C’è speranza per il partito?

In teoria sì, perché i partiti come quello socialista basano il loro programma su alcune rivendicazioni che sono sempre attuali: giustizia sociale, pari opportunità, ridistribuzione della ricchezza. Troveranno sempre elettori che condividono questi valori. Il problema lo vivono invece i partiti che hanno perso la loro ragion d’essere e si basano soltanto sul voto di famiglia. Essi perdono la propria base elettorale man mano che i loro elettori fedeli muoiono. Per fare un esempio concreto: perché un 18enne dovrebbe votare oggi per il Ppd? La regione d’essere per la quale questo partito fu creato nel 19° secolo – la difesa dei valori religiosi contro il liberalismo laicista – è venuta a mancare. Non a caso, dal 1971 ad oggi, a ogni elezione del Gran consiglio il Ppd ha perso parte del suo elettorato, dimezzando quasi il suo bacino di elettori passati dal 34.9% nel 1971 al 18.6% nel 2015.

E in pratica?

Il Ps fa fatica ad avere un profilo chiaro. Paradossalmente, più diventa piccolo, più nel suo interno cresce la paura della scissione. Scissione che, per ragioni storiche, è un vero tabù nel Ps.
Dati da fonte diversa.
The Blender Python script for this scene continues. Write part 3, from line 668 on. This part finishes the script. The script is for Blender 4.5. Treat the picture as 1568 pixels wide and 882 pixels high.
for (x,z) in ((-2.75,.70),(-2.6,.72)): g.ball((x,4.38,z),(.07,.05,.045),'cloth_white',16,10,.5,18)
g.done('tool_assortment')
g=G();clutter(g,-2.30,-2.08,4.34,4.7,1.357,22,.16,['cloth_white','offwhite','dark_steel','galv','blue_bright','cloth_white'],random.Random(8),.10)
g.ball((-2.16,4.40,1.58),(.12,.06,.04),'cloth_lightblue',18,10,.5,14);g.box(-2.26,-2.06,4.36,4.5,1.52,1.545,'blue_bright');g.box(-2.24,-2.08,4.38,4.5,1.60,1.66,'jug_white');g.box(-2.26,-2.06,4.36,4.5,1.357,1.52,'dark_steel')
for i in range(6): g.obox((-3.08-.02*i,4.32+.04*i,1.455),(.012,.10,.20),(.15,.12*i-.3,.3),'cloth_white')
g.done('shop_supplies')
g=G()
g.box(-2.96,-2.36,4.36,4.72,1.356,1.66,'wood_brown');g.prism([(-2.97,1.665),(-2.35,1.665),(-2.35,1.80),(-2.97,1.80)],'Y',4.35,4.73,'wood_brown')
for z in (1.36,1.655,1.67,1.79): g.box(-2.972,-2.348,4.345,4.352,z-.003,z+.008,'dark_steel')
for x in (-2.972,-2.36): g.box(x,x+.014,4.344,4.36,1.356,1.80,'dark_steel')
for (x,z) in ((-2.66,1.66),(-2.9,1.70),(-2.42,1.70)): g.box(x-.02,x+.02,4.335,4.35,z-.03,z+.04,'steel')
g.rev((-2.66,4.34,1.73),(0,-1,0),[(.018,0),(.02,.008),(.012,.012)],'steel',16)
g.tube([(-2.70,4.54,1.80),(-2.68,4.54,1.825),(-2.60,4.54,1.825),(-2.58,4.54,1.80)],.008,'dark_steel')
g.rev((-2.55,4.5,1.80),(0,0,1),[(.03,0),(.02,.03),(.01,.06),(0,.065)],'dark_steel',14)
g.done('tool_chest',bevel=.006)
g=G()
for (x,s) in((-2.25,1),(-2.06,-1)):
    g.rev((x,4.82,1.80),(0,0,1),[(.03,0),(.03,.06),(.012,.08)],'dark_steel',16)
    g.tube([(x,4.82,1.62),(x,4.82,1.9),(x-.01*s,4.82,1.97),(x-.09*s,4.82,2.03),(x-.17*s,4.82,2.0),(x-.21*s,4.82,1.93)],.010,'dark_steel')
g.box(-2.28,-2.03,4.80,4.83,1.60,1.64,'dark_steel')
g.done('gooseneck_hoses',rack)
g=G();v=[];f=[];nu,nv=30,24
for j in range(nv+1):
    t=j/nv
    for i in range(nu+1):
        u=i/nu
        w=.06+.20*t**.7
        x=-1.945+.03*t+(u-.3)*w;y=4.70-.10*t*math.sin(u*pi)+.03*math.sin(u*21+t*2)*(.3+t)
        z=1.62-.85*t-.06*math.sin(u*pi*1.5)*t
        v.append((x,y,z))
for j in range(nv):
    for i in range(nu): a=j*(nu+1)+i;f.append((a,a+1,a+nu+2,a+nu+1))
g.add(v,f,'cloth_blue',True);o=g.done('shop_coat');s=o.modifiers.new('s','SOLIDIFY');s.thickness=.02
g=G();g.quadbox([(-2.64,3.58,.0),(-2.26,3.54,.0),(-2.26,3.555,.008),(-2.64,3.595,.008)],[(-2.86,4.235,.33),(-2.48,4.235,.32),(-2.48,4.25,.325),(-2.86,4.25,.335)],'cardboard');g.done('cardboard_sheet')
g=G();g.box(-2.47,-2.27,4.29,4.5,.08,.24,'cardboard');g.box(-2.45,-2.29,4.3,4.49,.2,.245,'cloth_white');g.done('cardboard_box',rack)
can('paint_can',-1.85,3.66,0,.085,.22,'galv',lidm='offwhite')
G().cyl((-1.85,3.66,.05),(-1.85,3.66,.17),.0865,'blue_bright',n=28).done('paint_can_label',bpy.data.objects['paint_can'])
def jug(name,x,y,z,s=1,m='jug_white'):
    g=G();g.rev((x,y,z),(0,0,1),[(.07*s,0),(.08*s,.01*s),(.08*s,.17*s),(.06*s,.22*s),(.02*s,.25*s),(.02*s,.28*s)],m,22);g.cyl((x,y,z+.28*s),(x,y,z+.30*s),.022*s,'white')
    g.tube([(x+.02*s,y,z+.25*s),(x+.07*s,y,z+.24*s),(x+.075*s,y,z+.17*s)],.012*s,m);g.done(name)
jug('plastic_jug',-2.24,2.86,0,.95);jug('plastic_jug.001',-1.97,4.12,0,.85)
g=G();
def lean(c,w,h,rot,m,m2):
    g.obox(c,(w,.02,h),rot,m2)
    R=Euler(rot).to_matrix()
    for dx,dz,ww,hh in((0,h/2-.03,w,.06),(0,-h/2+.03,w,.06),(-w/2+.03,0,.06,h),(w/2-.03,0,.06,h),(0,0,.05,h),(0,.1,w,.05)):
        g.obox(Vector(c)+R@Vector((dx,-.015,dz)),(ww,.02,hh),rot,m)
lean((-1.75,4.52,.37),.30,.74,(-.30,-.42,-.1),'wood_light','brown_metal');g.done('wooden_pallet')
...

Ciò talvolta produce come effetto che la dirigenza non riesce, o non vuole, distanziarsi da questo o quell’altro esponente che con la sua attività pubblica e politica rema contro il partito di cui fa parte. Questi esponenti prima o poi se ne vanno da soli (negli anni recenti alcuni deputati e altri rappresentanti del Ps sono passati alla Lega o ai Verdi) ma alla fine è il profilo stesso del partito a soffrirne; profilo che dovrebbe essere il principale elemento di attrazione per l’elettorato.